BTW3: for the above mentioned Thieves Guild I obviously did not take Craft as the respective skill but rather "typical" thieves' skills (Mechanisms, Streetwise, Sleight, Stealth, , ...)
 
Denalor said:
Take your average-sized novice guild, SIZ10, with a lot of influence in town (INF20). That guild has 30 Masters and 6 Officers. To buy 36 veteran characters would cost 72 Affinity ! Unfortunately you only have 16.

So… have I delved too deeply into rules mechanism mysteries ? Am I the only one who’s kind of “bothered” about that ? Do you ignore the affinity cost for experienced personalities ? Or what ?

It doesn't particularly bother me, but I can understand why it might concern others...

My suspicion is that it wasn't the intention of the author that you used the full character creation rules for PC's to generate all the members of the guild. - Rather when you decide that the town has a Master of the Blacksmith's guild you need to give him an 80%+ Craft skill. (30 Master smiths in a town seems remarkably high too!).

The rules for creating adventurers above novice level are fairly arbitrary values anyway, and probably need to be updated in light of subsequent changes to the various magic systems (It is the old problem of RQ's generic approach to magic doesn't actually work for any of its settings). You could "reverse engineer" rules for GFC guild members by writing up suitable NPC's at the various levels (apprentice, master, officer) and then looking at how many points they need to spend to get there.

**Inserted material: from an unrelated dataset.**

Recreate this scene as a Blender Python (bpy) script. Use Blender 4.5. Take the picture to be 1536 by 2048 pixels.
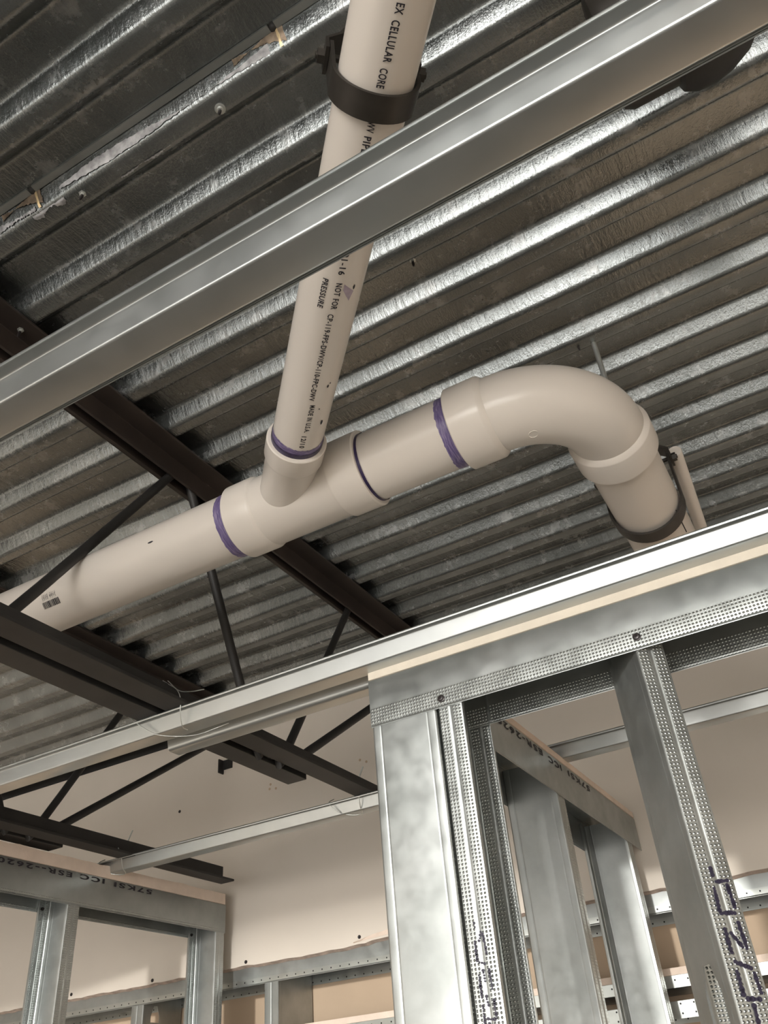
import bpy, bmesh, math, random
from mathutils import Vector, Matrix
from math import sin, cos, pi, radians as rad

for o in list(bpy.data.objects):
    bpy.data.objects.remove(o)
S = bpy.context.scene
COL = S.collection
random.seed(7)
H = 1.62                       # camera height above the floor; coordinates below are taken from the camera, z up

# ------------------------------------------------------------------ camera
cam_d = bpy.data.cameras.new('camera')
cam = bpy.data.objects.new('camera', cam_d)
COL.objects.link(cam)
R = Matrix(((0.86515435, 0.34671738, 0.36234652),
            (0.4954764, -0.47923723, -0.72445484),
            (-0.07753114, 0.80629941, -0.58640445)))
cam.matrix_world = Matrix.Translation((0, 0, H)) @ R.to_4x4()
cam_d.sensor_fit = 'VERTICAL'
cam_d.sensor_height = 36.0
cam_d.lens = 1683.3 / 2048 * 36.0
cam_d.clip_start = 0.02
S.camera = cam

# ------------------------------------------------------------------ view, world, lamps
S.view_settings.view_transform = 'Standard'
S.view_settings.look = 'None'
S.view_settings.gamma = 1.0
S.view_settings.use_curve_mapping = False
S.view_settings.exposure = 0.0

w = bpy.data.worlds.new('world')
S.world = w
w.use_nodes = True
w.node_tree.nodes['Background'].inputs[0].default_value = (0.9, 0.95, 1.0, 1)
w.node_tree.nodes['Background'].inputs[1].default_value = 0.1


def lamp(name, kind, loc, power, color=(1, 0.97, 0.92), target=None, **kw):
    d = bpy.data.lights.new(name, kind)
    d.energy = power
    d.color = color
    for k, v in kw.items():
        setattr(d, k, v)
    o = bpy.data.objects.new(name, d)
    COL.objects.link(o)
    o.location = (loc[0], loc[1], loc[2] + H)
    if target:
        v = Vector(target) - Vector(loc)
        o.rotation_euler = v.to_track_quat('-Z', 'Y').to_euler()
    return o


# shaded ceiling downlight of the room behind the camera (everything above its rim is unlit)
lamp('downlight', 'SPOT', (-0.05, -2.9, 0.555), 700, spot_size=rad(178), spot_blend=0.03, shadow_soft_size=0.07)
# work lamp standing behind the camera
lamp('work_light', 'AREA', (0.4, -2.2, -0.25), 4, target=(-0.9, 1.6, 0.5), shape='RECTANGLE', size=0.25, size_y=0.18)


# ------------------------------------------------------------------ materials
def new_mat(name):
    m = bpy.data.materials.new(name)
    m.use_nodes = True
    nt = m.node_tree
    b = nt.nodes['Principled BSDF']
    return m, nt, b


def N(nt, t, **kw):
    n = nt.nodes.new(t)
    for k, v in kw.items():
        if k.startswith('i_'):
            n.inputs[k[2:].replace('_', ' ')].default_value = v
        else:
            setattr(n, k, v)
    return n


def ramp(nt, fac, stops):
    r = nt.nodes.new('ShaderNodeValToRGB')
    while len(r.color_ramp.elements) < len(stops):
        r.color_ramp.elements.new(0.5)
    for e, (p, c) in zip(r.color_ramp.elements, stops):
        e.position = p
        e.color = c if len(c) == 4 else (*c, 1)
    nt.links.new(fac, r.inputs[0])
    return r


def coords(nt, scale=(1, 1, 1), kind='Object'):
    tc = nt.nodes.new('ShaderNodeTexCoord')
    mp = nt.nodes.new('ShaderNodeMapping')
    mp.inputs['Scale'].default_value = scale
    nt.links.new(tc.outputs[kind], mp.inputs[0])
    return mp.outputs[0]


def noise(nt, vec, scale, detail=4, rough=0.55):
    n = nt.nodes.new('ShaderNodeTexNoise')
    n.inputs['Scale'].default_value = scale
    n.inputs['Detail'].default_value = detail
    n.inputs['Roughness'].default_value = rough
    nt.links.new(vec, n.inputs['Vector'])
    return n.outputs[0]


def math_node(nt, op, a, b=None, c=None):
    n = nt.nodes.new('ShaderNodeMath')
    n.operation = op
    for i, v in enumerate((a, b, c)):
        if v is None:
            continue
        if isinstance(v, (int, float)):
            n.inputs[i].default_value = v
        else:
            nt.links.new(v, n.inputs[i])
    return n.outputs[0]


def bump(nt, b, height, strength, dist, base=None):
    n = nt.nodes.new('ShaderNodeBump')
    n.inputs['Strength'].default_value = strength
    n.inputs['Distance'].default_value = dist
    nt.links.new(height, n.inputs['Height'])
    if base is not None:
        nt.links.new(base, n.inputs['Normal'])
    nt.links.new(n.outputs[0], b.inputs['Normal'])
    return n.outputs[0]


def galvanised(name, lo, hi, r0=0.28, r1=0.42, metal=0.9, dots=None, holes=None, patch=9, bmp=0.10):
    m, nt, b = new_mat(name)
    co = coords(nt)
    n1 = noise(nt, co, patch, 5, 0.6)
    c = ramp(nt, n1, [(0.3, lo), (0.7, hi)])
    n2 = noise(nt, coords(nt, (1, 1, 1)), 38, 3)
    r = ramp(nt, n2, [(0.3, (r0,) * 3), (0.7, (r1,) * 3)])
    nt.links.new(r.outputs[0], b.inputs['Roughness'])
    b.inputs['Metallic'].default_value = metal
    col = c.outputs[0]
    base = bump(nt, b, noise(nt, co, 30, 2), bmp, 0.0006)
    if dots or holes:
        pu, pv, rr = dots or holes
        uv = nt.nodes.new('ShaderNodeUVMap')
        sp = nt.nodes.new('ShaderNodeSeparateXYZ')
        nt.links.new(uv.outputs[0], sp.inputs[0])
        fu = math_node(nt, 'SUBTRACT', math_node(nt, 'FRACT', math_node(nt, 'DIVIDE', sp.outputs[0], pu)), 0.5)
        fv = math_node(nt, 'SUBTRACT', math_node(nt, 'FRACT', math_node(nt, 'DIVIDE', sp.outputs[1], pv)), 0.5)
        du = math_node(nt, 'MULTIPLY', fu, pu)
        dv = math_node(nt, 'MULTIPLY', fv, pv)
        d = math_node(nt, 'SQRT', math_node(nt, 'ADD', math_node(nt, 'MULTIPLY', du, du), math_node(nt, 'MULTIPLY', dv, dv)))
        mr = nt.nodes.new('ShaderNodeMapRange')
        mr.interpolation_type = 'SMOOTHSTEP'
        nt.links.new(d, mr.inputs[0])
        if dots:
            mr.inputs[1].default_value = 0.0
            mr.inputs[2].default_value = rr
            mr.inputs[3].default_value = 1
            mr.inputs[4].default_value = 0
            bump(nt, b, mr.outputs[0], 0.9, 0.0010, base)
        else:
            mr.inputs[1].default_value = rr * 0.8
            mr.inputs[2].default_value = rr
            mr.inputs[3].default_value = 0
            mr.inputs[4].default_value = 1
            mx = nt.nodes.new('ShaderNodeMixRGB')
            nt.links.new(mr.outputs[0], mx.inputs[0])
            mx.inputs[1].default_value = (0.02, 0.02, 0.02, 1)
            nt.links.new(col, mx.inputs[2])
            col = mx.outputs[0]
    nt.links.new(col, b.inputs['Base Color'])
    return m


M = {}
M['galv'] = galvanised('galvanised_steel', (0.33, 0.35, 0.342), (0.46, 0.48, 0.475), 0.34, 0.48)
M['galv_dot'] = galvanised('knurled_galvanised_steel', (0.34, 0.36, 0.35), (0.45, 0.47, 0.46), dots=(0.0042, 0.0042, 0.0016))
M['galv_slot'] = galvanised('slotted_galvanised_steel', (0.40, 0.42, 0.40), (0.52, 0.54, 0.52), holes=(0.016, 0.0254, 0.0019))
M['furring'] = galvanised('furring_galvanised_steel', (0.44, 0.46, 0.455), (0.52, 0.54, 0.54), 0.28, 0.36, patch=6, bmp=0.0)

# deck: older galvanised sheet with dull blotches, oxide bloom and wear streaks across the ribs
m, nt, b = new_mat('deck_galvanised_sheet')
co = coords(nt)
n1 = noise(nt, co, 6, 6, 0.62)
c = ramp(nt, n1, [(0.25, (0.175, 0.188, 0.188)), (0.5, (0.235, 0.25, 0.25)), (0.75, (0.31, 0.325, 0.325))])
n2 = noise(nt, coords(nt, (40, 9, 9)), 3.0, 4, 0.7)
n3 = noise(nt, co, 24, 6, 0.7)
mx = N(nt, 'ShaderNodeMixRGB')
mx.inputs[2].default_value = (0.52, 0.52, 0.51, 1)
f = ramp(nt, n3, [(0.55, (0, 0, 0)), (0.68, (0.35,) * 3)])
nt.links.new(f.outputs[0], mx.inputs[0])
nt.links.new(c.outputs[0], mx.inputs[1])
nt.links.new(mx.outputs[0], b.inputs['Base Color'])
r = ramp(nt, n3, [(0.3, (0.20,) * 3), (0.58, (0.27,) * 3), (0.72, (0.38,) * 3)])
nt.links.new(r.outputs[0], b.inputs['Roughness'])
b.inputs['Metallic'].default_value = 0.88
hb = bump(nt, b, n2, 0.42, 0.003)
bump(nt, b, noise(nt, co, 300, 3, 0.7), 0.35, 0.0009, hb)
M['deck'] = m


def plain(name, col, rough=0.6, metal=0.0, var=0.08, scale=12, bmp=0.0, spec=0.5):
    m, nt, b = new_mat(name)
    co = coords(nt)
    n1 = noise(nt, co, scale, 5)
    lo = tuple(max(0, x * (1 - var)) for x in col)
    hi = tuple(min(1, x * (1 + var)) for x in col)
    c = ramp(nt, n1, [(0.3, lo), (0.7, hi)])
    nt.links.new(c.outputs[0], b.inputs['Base Color'])
    b.inputs['Roughness'].default_value = rough
    b.inputs['Metallic'].default_value = metal
    b.inputs['Specular IOR Level'].default_value = spec
    if bmp:
        bump(nt, b, noise(nt, co, scale * 14, 4), bmp, 0.001)
    return m


M['gypsum'] = plain('gypsum_board_paper', (0.66, 0.60, 0.53), 0.85, var=0.035, scale=3, bmp=0.08, spec=0.2)
M['gyp_edge'] = plain('gypsum_core', (0.84, 0.77, 0.66), 0.9, var=0.05, scale=30, bmp=0.3, spec=0.1)
M['gyp_pink'] = plain('gypsum_pink_edge', (0.72, 0.60, 0.51), 0.9, var=0.06, scale=30, bmp=0.3, spec=0.1)
M['gyp_back'] = plain('gypsum_brown_backing', (0.48, 0.37, 0.27), 0.9, var=0.05, scale=4, spec=0.1)
M['torn'] = plain('torn_gypsum', (0.50, 0.40, 0.34), 0.95, var=0.25, scale=60, bmp=0.5, spec=0.1)
M['black'] = plain('joist_primer_black', (0.022, 0.021, 0.020), 0.5, var=0.3, scale=14, spec=0.4)
M['brownblack'] = plain('joist_primer_worn', (0.030, 0.022, 0.018), 0.55, var=0.35, scale=10, spec=0.4)
M['iron'] = plain('hanger_iron', (0.035, 0.030, 0.025), 0.45, metal=0.3, var=0.3, scale=30)
M['pvc'] = plain('white_pvc', (0.70, 0.645, 0.585), 0.27, var=0.025, scale=5, spec=0.45)
M['ink'] = plain('black_ink', (0.015, 0.013, 0.02), 0.6, var=0.2)
M['marker'] = plain('blue_black_marker', (0.010, 0.007, 0.022), 0.5, var=0.2)
M['floor'] = plain('concrete_floor', (0.13, 0.125, 0.115), 0.8, var=0.15, scale=3, bmp=0.2)
M['screw'] = plain('screw_black', (0.03, 0.025, 0.025), 0.4, metal=0.4)
M['zinc'] = plain('zinc_plated', (0.62, 0.64, 0.62), 0.35, metal=0.85, var=0.1, scale=60)
M['rust'] = plain('heat_tint', (0.30, 0.23, 0.17), 0.38, metal=0.85, var=0.5, scale=60, bmp=0.3)
M['bloom'] = plain('white_oxide', (0.36, 0.355, 0.36), 0.5, metal=0.75, var=0.5, scale=70, bmp=0.6)
M['gold'] = plain('gold_heat_tint', (0.75, 0.58, 0.34), 0.4, metal=0.8, var=0.2, scale=80)
M['smudge'] = plain('purple_smudge', (0.38, 0.31, 0.38), 0.4, var=0.2, scale=80)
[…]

Another thing to consider. The Character creation rules are designed to generate adventurers. Their lifestyles and experiences would suggest they pick up a variety of skills from a number of different sources. A Guild Apprentice who is indentured to a master and is dedicated to his profession may benefit from an accelerated development in the guild skills at the cost of other more general skills. (so when generating Guild masters or officers allow "free points" spent on "guild skills" to add skills at 1.5 or 2x the amount spent (if you got 2 skill points in guilds skills for each free point spent, the 55% the master needs to spend would come down to 28%, making it possible for a seasoned character) - This may still leave you short of points to create all the required NPC's, but it will reduce the deficit.